Among the officers in the field who would, under the watchful eye of Tooey Spaatz, execute the master plan that culminated with Big Week, were men whose names became, and in some cases still remain, as household words. They included Ira Clarence Eaker, Frederick Lewis Anderson, James Harold “Jimmy” Doolittle, and Curtis Emerson LeMay.
Burning the midnight oil to provide the specific details of the targets that made up the incomprehensibly vast mosaic of strategic aerial victory in World War II were men, and a few women, whose names never became household words. Significant among them was Richard D’Oyly Hughes.
Flying in the airplanes that executed the plans were the thousands of young men—of 2.4 million in USAAF uniform in June 1944—who sweated the missions, dropped the bombs, and shed the blood. These men included young airmen, barely into their twenties, like Archie Mathies, as well as Bill Lawley and Wally Truemper. Their names are not household words, but they are iconic within today’s US Air Force because of their heroism during Big Week.
Everything that came together during Big Week was about one thing—the use of American airpower to defeat German airpower in order to ensure the success of an epic campaign on the ground.
“On that first and crucial day, with our troops clinging to at least one beachhead ‘by an eyelash,’ the soldiers who were bombed and strafed were not Americans but Germans,” Kuter observed. “German airpower, far from being a factor in the final struggle for Europe, was practically nonexistent.”
As Larry Kuter pondered the scene above, around and beneath him on June 6, 1944, it was clear that the beginning of the end had come at last. The war was not over, not by a long shot, but its outcome had been assured.

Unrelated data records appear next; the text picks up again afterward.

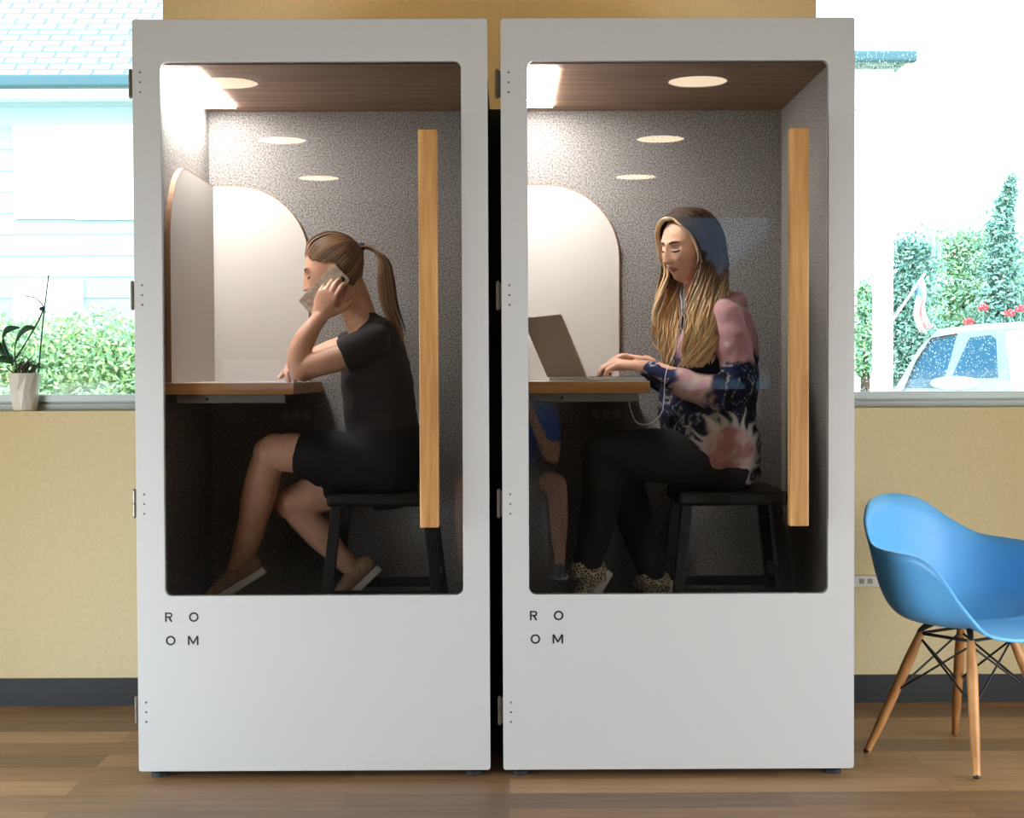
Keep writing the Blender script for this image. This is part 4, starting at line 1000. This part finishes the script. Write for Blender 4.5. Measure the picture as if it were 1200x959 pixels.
tp2b = hand(b, wf2, Vector((-1, -.10, .22)), Vector((.2, .1, 1)), (0, -1, 0), [(40, 40, 22)] * 4, .93, thumb=(.7, .55, -.45))
HN, HF = P(850, 545, .33), P(850, 548, .50)
kN, aN, kF, aF = P(704, 531, .30), P(688, 664, .30), P(722, 536, .50), P(764, 676, .52)
for h_, k_, a_, m_ in ((HN, kN, aN, P(703, 590, .305)), (HF, kF, aF, P(742, 600, .51))):
    b.loft([h_, h_.lerp(k_, .5) + Vector((0, 0, .008)), k_], [.072, .066, .052], n=22); b.loft([k_, m_, a_], [.052, .050, .030], n=22)
t2 = Vector((-.35, -.35, -.75)).normalized(); t2 = Vector((-.45, -.62, -.50)).normalized()
for a_ in (aN, aF): foot(b, a_ + Vector((0, 0, -.025)), t2)
body2 = fuse('body', b, [M_skin2, M_lip, M_nail], w2, .0034, 2, assign(lips_fn(HC2, HM2, S2, tp2 + tp2b)))
face_bits(HC2, HM2, S2, w2, True, -.1)
# black trousers
M_pants = mat('black_trousers', (17, 17, 20), .85, var=.2, scale=20)
tr_ = MB()
tr_.loft([P(846, 520, YW), P(850, 538, YW), P(853, 552, YW)], [(.14, .095), (.168, .108), (.168, .092)], n=28, cap=1)
for h_, k_, a_, m_ in ((HN, kN, aN, P(704, 590, .305)), (HF, kF, aF, P(742, 600, .51))):
    tr_.loft([h_, h_.lerp(k_, .5) + Vector((0, 0, .012)), k_], [.088, .084, .066], n=24, cap=2); tr_.loft([k_ + Vector((0, 0, .005)), m_, a_ + Vector((0, 0, .012))], [.062, .062, .046], n=24, cap=1)
fuse('trousers', tr_, M_pants, w2, .006, 4)
# snake-print boots
M_snake = bpy.data.materials.new('snake_print'); M_snake.use_nodes = True; t = M_snake.node_tree; bb = t.nodes['Principled BSDF']
co = N(t, 'ShaderNodeTexCoord'); vo = N(t, 'ShaderNodeTexVoronoi', feature='DISTANCE_TO_EDGE'); vo.inputs['Scale'].default_value = 95; cr = N(t, 'ShaderNodeValToRGB')
cr.color_ramp.elements[0].position = .06; cr.color_ramp.elements[0].color = (*lin((214, 196, 164)), 1); cr.color_ramp.elements[1].position = .16; cr.color_ramp.elements[1].color = (*lin((74, 66, 56)), 1)
t.links.new(co.outputs['Object'], vo.inputs[0]); t.links.new(vo.outputs[0], cr.inputs[0]); t.links.new(cr.outputs[0], bb.inputs['Base Color']); bb.inputs['Roughness'].default_value = .5
shoe(w2, aN + Vector((.0, 0, -.025)), t2, M_snake, M_sole, nm='boot', hi=.085); shoe(w2, aF + Vector((0, 0, -.025)), t2, M_snake, M_sole, nm='boot', hi=.085)
# hoodie, its dye painted into the cloth
PINK, WHITE, NAVY, BLK, BEIGE = lin((206, 158, 164)), lin((226, 218, 214)), lin((36, 46, 86)), lin((26, 28, 42)), lin((214, 184, 172))
def mixc(a, b_, t_): t_ = max(0, min(1, t_)); return tuple(a[i] + (b_[i] - a[i]) * t_ for i in range(3))
def to_px(p):
    q = CM.inverted() @ p; return 600 + F_PX * q.x / -q.z, 479.5 - F_PX * q.y / -q.z
def sstep(a, b_, x): t_ = max(0, min(1, (x - a) / (b_ - a))); return t_ * t_ * (3 - 2 * t_)
c1 = P(852, 530, .30)
def dye(p, sleeve):
    n1 = noise.noise(p * 16); n2 = noise.noise(p * 38 + Vector((9, 2, 4))); n3 = noise.noise(p * 75)
    # base: navy with bright veins
    vn = abs(noise.noise(Vector((p.x * 26, p.y * 20, p.z * 18)) + Vector((3, 1, 7)) + Vector((n1, n2, n1)) * .9)); base = mixc(NAVY, BLK, sstep(-.1, .35, -n1)); base = mixc(base, WHITE, sstep(.085, .015, vn) * .85 * sstep(-.35, .1, n1))
    if sleeve:                                   # pink above the elbow, dark bands at elbow and cuff, beige between
        s_ = sleeve; col = mixc(PINK, WHITE, sstep(.15, .5, n1 + .5 * n2) * .7)
        k = s_ + .05 * n1 + .04 * n2
        if k > .34: col = mixc(col, mixc(mixc(BLK, NAVY, sstep(-.1, .3, n2)), WHITE, sstep(.07, .01, vn) * .6), sstep(.34, .40, k))
        if k > .60: col = mixc(col, mixc(BEIGE, PINK, sstep(-.2, .3, n2)), sstep(.60, .66, k))
        if k > .83: col = mixc(col, base, sstep(.83, .87, k))
        return col
    dx, dz = p.x - c1.x, p.z - c1.z; r = math.hypot(dx, dz); a = math.atan2(dz, dx)
    ray = abs(math.sin(a * 8.5 + 2.6 * n1 + 3.0 * noise.noise(p * 11))) ** .6; rr = r + .018 * n1
    if p.z > P(850, 420, .3).z: 
        up = mixc(PINK, WHITE, sstep(.1, .5, n1) * .8); return mixc(base, up, sstep(P(850, 424, .3).z, P(850, 400, .3).z, p.z + .02 * n1))
    core = mixc(lin((196, 140, 140)), lin((226, 190, 182)), sstep(-.1, .4, n1 + n3 * .4))
    col = mixc(core, WHITE, sstep(.072, .092, rr))
    return mixc(col, mixc(base, BLK, .35), sstep(.15 - .075 * ray + .03 * n1, .185 - .085 * ray + .03 * n1, rr))
def dyed(fn):
    def post(me):
        ca = me.color_attributes.new('dye', 'FLOAT_COLOR', 'POINT')
        for i, v_ in enumerate(me.vertices): ca.data[i].color = (*fn(v_.co), 1)
    return post
M_hood = vcol_mat('tie_dye_cotton', .92, .25, 120)
hd2 = MB()
hd2.loft([P(x, y, YW) for x, y in [(834, 360), (840, 378), (841, 405), (832, 450), (829, 480), (834, 508), (848, 534)]], [(.10, .07), (.165, .105), (.172, .132), (.172, .156), (.178, .156), (.200, .150), (.205, .130)], n=36, cap=1)
hd2.loft([P(812, 368, .32), P(834, 362, .31), P(856, 358, .37), P(862, 356, .44), P(855, 356, .52), P(830, 360, .56)], [.018, .026, .034, .038, .034, .022], n=14, A=(0, 0, 1))
def post_b(me): wrinkle(me); dyed(lambda p: dye(p, 0))(me)
fuse('hoodie', hd2, M_hood, w2, .0055, 4, post_b)
sl = MB()
upr = [P(842, 368, .33), P(852, 374, .285), P(860, 408, .245), P(865, 438, .23)]
frm = [P(865, 438, .23), P(858, 458, .225), P(834, 460, .235), P(800, 449, .255), P(775, 441, .272), P(760, 434, .282)]
sl.loft(upr, [.047, .053, .054, .057], n=24); sl.loft(frm, [.056, .056, .055, .045, .035, .029], n=24, cap=1)
def arc(p):
    best = (9, 0); path = upr + frm[1:]; tot = 0; Ls = []
    for a, b_ in zip(path, path[1:]):
        L = (b_ - a).length; t_ = max(0, min(1, (p - a).dot(b_ - a) / L ** 2)); d = (p - a.lerp(b_, t_)).length; Ls.append((d, tot + t_ * L)); tot += L
    return max(.01, min(Ls)[1] / tot)
def post_s(me): wrinkle(me); dyed(lambda p: dye(p, arc(p)))(me)
fuse('hoodie_sleeve', sl, M_hood, w2, .0055, 4, post_s)
sl = MB()
sl.loft([P(828, 378, .51), sf2, P(806, 410, .60), ef2], [.055, .058, .055, .056], n=24); sl.loft([ef2, P(790, 446, .56), P(774, 444, .51), P(763, 431, .455)], [.055, .050, .044, .030], n=24, cap=1)
fuse('hoodie_sleeve', sl, M_hood, w2, .0055, 4, lambda me: (wrinkle(me), dyed(lambda p: mixc(BLK, NAVY, .3))(me)))
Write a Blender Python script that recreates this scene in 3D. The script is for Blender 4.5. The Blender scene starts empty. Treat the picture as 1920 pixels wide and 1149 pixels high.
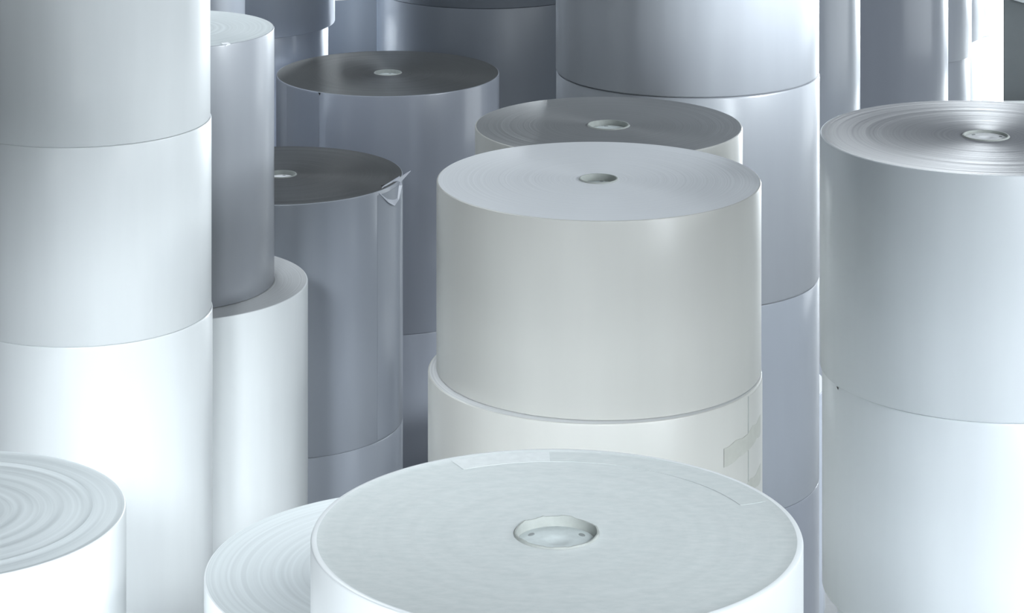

It was a terrible thing, this enormous battle that spread across fifty miles of Norman coastline. By the time the sun set on June 6, the Allied casualty count had reached ten thousand young, human lives, a quarter of whom would never see the sun rise on June 7. However, the important thing was that they were still in Normandy. Terrible, difficult battles lay ahead, but the Allied soldiers would not step back into the English Channel, and on the first anniversary of Operation Overlord, the loudest thunder on the Normandy beaches would not be gunfire and exploding shells, but the surf—and Adolf Hitler would be gone forever.